Trading has been strong since the interim results in September 2006, with EBITDA in line with market expectations and revenues significantly ahead.

The Contracted MRR (Monthly Recurring Revenue) has increased to £3.5m (including power revenue of £0.9m) as at 30 November 2006 from £2.7m (including power revenue of £0.5m) as at 30 June 2006. This compares with Contracted MRR of £2.0m (including power revenue of £0.3m) as at 31 December 2005.

Revenue is ahead due principally to increases in power revenues (pricing and volume increases) and installation revenues, both of which have typically low gross margins. The increase in installation revenues reflects stronger sales of net space and the high specification requirements of customers.

A number of contracts have been signed with blue-chip customers since the interim results, including one of Europe's top five banks, a multi-national fast food chain and one of the top European outsourcers. In addition, up to 20 financial customers are being transferred to IXEurope's business continuity facilities at its 13-acre IXDatacentre campus in Frankfurt under an agreement with Sungard Germany.

Customer demand for the new London4 IXDatacentre, currently under construction, is significantly ahead of expectations in terms of volume and pricing. A significant proportion of this demand is coming from the financial services sector, traditionally highly demanding in terms of location and specification. The London4 design has been well received by customers. The first contract has already been signed with an initial value of £20m over 10 years excluding power provision and represents over 15% of phase 1 datacentre capacity (contract not included in the November Contracted MRR above).

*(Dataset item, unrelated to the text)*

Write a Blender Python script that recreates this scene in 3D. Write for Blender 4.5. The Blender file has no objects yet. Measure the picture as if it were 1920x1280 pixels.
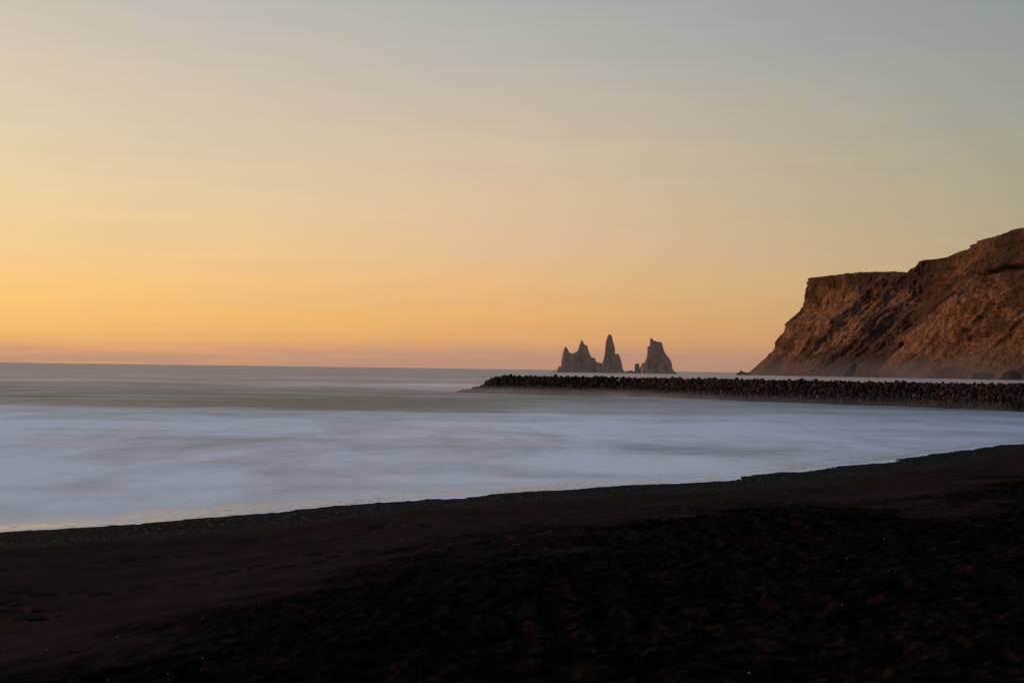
import bpy, bmesh, math, random
import numpy as np
from mathutils import Matrix, Vector, Euler

random.seed(7)
R = math.radians
scene = bpy.context.scene
col = scene.collection

# ------------------------------------------------------------------ render settings
scene.render.engine = 'CYCLES'
scene.cycles.use_denoising = True
scene.cycles.max_bounces = 5
scene.cycles.volume_bounces = 0
scene.view_settings.view_transform = 'Standard'
scene.view_settings.look = 'None'
scene.view_settings.exposure = 0
scene.view_settings.gamma = 1

# ------------------------------------------------------------------ camera
CAM_H = 5.0
F = 2133.33                       # focal length in photo pixels (40 mm on a 36 mm sensor)
PITCH = math.atan(52 / F)
ROLL = 0.0134
cam_d = bpy.data.cameras.new('camera')
cam_d.lens = 40
cam_d.sensor_width = 36
cam_d.clip_start = 0.1
cam_d.clip_end = 200000
cam = bpy.data.objects.new('camera', cam_d)
col.objects.link(cam)
CM = Matrix.Rotation(math.pi / 2 + PITCH, 4, 'X') @ Matrix.Rotation(ROLL, 4, 'Z')
cam.matrix_world = Matrix.Translation((0, 0, CAM_H)) @ CM
scene.camera = cam


def ray(px, py):
    d = Vector(((px - 960) / F, -(py - 640) / F, -1))
    return CM.to_3x3() @ d


def ground_pt(px, py, z=0.0):
    d = ray(px, py)
    t = (z - CAM_H) / d.z
    return d.x * t, d.y * t


def at_dist(px, py, Y):
    d = ray(px, py)
    t = Y / d.y
    return d.x * t, Y, CAM_H + d.z * t


# ------------------------------------------------------------------ numpy noise
_rng = np.random.RandomState(11)
_T = _rng.rand(256, 256)
_T3 = _rng.rand(64, 64, 64)


def vn(x, y):
    x = np.asarray(x, float); y = np.asarray(y, float)
    xi = np.floor(x).astype(int); yi = np.floor(y).astype(int)
    fx = x - xi; fy = y - yi
    fx = fx * fx * fx * (fx * (fx * 6 - 15) + 10); fy = fy * fy * fy * (fy * (fy * 6 - 15) + 10)
    a = _T[xi & 255, yi & 255]; b = _T[(xi + 1) & 255, yi & 255]
    c = _T[xi & 255, (yi + 1) & 255]; d = _T[(xi + 1) & 255, (yi + 1) & 255]
    return (a + (b - a) * fx) * (1 - fy) + (c + (d - c) * fx) * fy


def fbm(x, y, oct=4, gain=.5, ridge=False):
    s = 0; a = 1; t = 0
    for k in range(oct):
        n = vn(x * 2.03 ** k + 17.3 * k, y * 2.03 ** k + 9.1 * k)
        if ridge:
            n = 1 - np.abs(2 * n - 1)
        s = s + a * n; t += a; a *= gain
    return s / t


def sstep(a, b, x):
    t = np.clip((np.asarray(x, float) - a) / (b - a), 0, 1)
    return t * t * (3 - 2 * t)


# ------------------------------------------------------------------ object helpers
def tag(o, label=None, cat=None, group=None, kind=None):
    if label: o['label'] = label
    if cat: o['category'] = cat
    if group: o['group'] = group
    if kind: o['kind'] = kind
    return o


def mesh_np(name, verts, faces, mat, smooth=True, attrs=None, parent=None):
    """verts (n,3), faces (m,4) or (m,3) int arrays"""
    me = bpy.data.meshes.new(name)
    verts = np.ascontiguousarray(verts, dtype=np.float32)
    faces = np.ascontiguousarray(faces, dtype=np.int32)
    n, m, k = len(verts), len(faces), faces.shape[1]
    me.vertices.add(n); me.vertices.foreach_set('co', verts.ravel())
    me.loops.add(m * k); me.loops.foreach_set('vertex_index', faces.ravel())
    me.polygons.add(m)
    me.polygons.foreach_set('loop_start', np.arange(0, m * k, k, dtype=np.int32))
    me.update(calc_edges=True)
    me.polygons.foreach_set('use_smooth', np.full(m, smooth, dtype=bool))
    for an, av in (attrs or {}).items():
        at = me.attributes.new(an, 'FLOAT', 'POINT')
        at.data.foreach_set('value', np.ascontiguousarray(av, dtype=np.float32).ravel())
    me.validate()
    me.materials.append(mat)
    o = bpy.data.objects.new(name, me)
    col.objects.link(o)
    if parent: o.parent = parent
    return o


def grid_faces(nr, nc, wrap=False):
    i = np.arange(nr - 1)[:, None]; j = np.arange(nc if wrap else nc - 1)[None, :]
    j2 = (j + 1) % nc
    return np.stack([i * nc + j, i * nc + j2, (i + 1) * nc + j2, (i + 1) * nc + j], -1).reshape(-1, 4)


# ------------------------------------------------------------------ material helper
def lin(c):
    c = [v / 255 for v in c]
    return tuple([(v / 12.92 if v <= .04045 else ((v + .055) / 1.055) ** 2.4) for v in c] + [1.0])


class NT:
    def __init__(s, tree):
        s.t = tree; s.n = tree.nodes; s.l = tree.links

    def new(s, typ, **kw):
        n = s.n.new(typ)
        for k, v in kw.items():
            setattr(n, k, v)
        return n

    def put(s, sock, v):
        if isinstance(v, bpy.types.NodeSocket): s.l.new(v, sock)
        else: sock.default_value = v

    def math(s, op, a, b=0.0, c=0.0, clamp=False):
        n = s.new('ShaderNodeMath', operation=op, use_clamp=clamp)
        s.put(n.inputs[0], a); s.put(n.inputs[1], b); s.put(n.inputs[2], c)
        return n.outputs[0]

    def mix(s, f, a, b, blend='MIX'):
        n = s.new('ShaderNodeMix', data_type='RGBA', blend_type=blend)
        s.put(n.inputs[0], f); s.put(n.inputs[6], a); s.put(n.inputs[7], b)
        return n.outputs[2]

    def rng(s, v, a, b, c=0.0, d=1.0, smooth=True):
        n = s.new('ShaderNodeMapRange', interpolation_type='SMOOTHSTEP' if smooth else 'LINEAR')
        s.put(n.inputs[0], v)
        for k, w in zip((1, 2, 3, 4), (a, b, c, d)): s.put(n.inputs[k], w)
        return n.outputs[0]

    def ramp(s, f, stops, interp='LINEAR'):
        n = s.new('ShaderNodeValToRGB')
        cr = n.color_ramp; cr.interpolation = interp
        while len(cr.elements) < len(stops): cr.elements.new(.5)
        for e, (p, c) in zip(cr.elements, stops):
            e.position = p; e.color = c if len(c) == 4 else (*c, 1)
        s.put(n.inputs[0], f)
        return n.outputs[0]

    def noise(s, vec, scale, detail=4, rough=.55, dist=0.0):
        n = s.new('ShaderNodeTexNoise')
        s.put(n.inputs['Vector'], vec); n.inputs['Scale'].default_value = scale
        n.inputs['Detail'].default_value = detail; n.inputs['Roughness'].default_value = rough
        n.inputs['Distortion'].default_value = dist
        return n.outputs[0]

    def mapping(s, vec, sc, rot=(0, 0, 0), loc=(0, 0, 0)):
        n = s.new('ShaderNodeMapping')
        s.put(n.inputs[0], vec); n.inputs['Scale'].default_value = sc
        n.inputs['Rotation'].default_value = rot; n.inputs['Location'].default_value = loc
        return n.outputs[0]

    def attr(s, name):
        return s.new('ShaderNodeAttribute', attribute_name=name).outputs['Fac']

    def pos(s):
        return s.new('ShaderNodeNewGeometry').outputs['Position']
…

To capture the market demand, the Board has decided to increase the planned specification and accelerate the fit-out of phase 1 (5,000m2 net space). This will result in substantially higher EBITDA and revenue from H2 2007 onwards, thus raising the return on investment. Total capital expenditure for phase 1 of London4 is now expected to increase to £20.4m (£19.4m in 2007 and £1m in 2008). 8). In addition, due to the strong demand, the Board has decided to prepare for phase 2 of London4 by building the mezzanine floor at a cost of £1.1m in preparation for future datacentre build-out. Phase 2 would provide up to an additional 5,000m2 net space at London4.

In the second half of the year, the build-out of net space within the Group has progressed well. In particular, Paris1 expansion (1,500m2) generated first revenues in September 2006 and Paris2 (1,700m2) will generate first revenues in January 2007. Munich (4,600m2) has continued to attract customers and London4 (5,000m2) is on line to be open to customers end H1 2007. All these build-out projects are part of the current plan to bring on line a total of 35,400m2 net space within the current portfolio of sites.

The Board remains confident that the trading environment will continue to be healthy during 2007.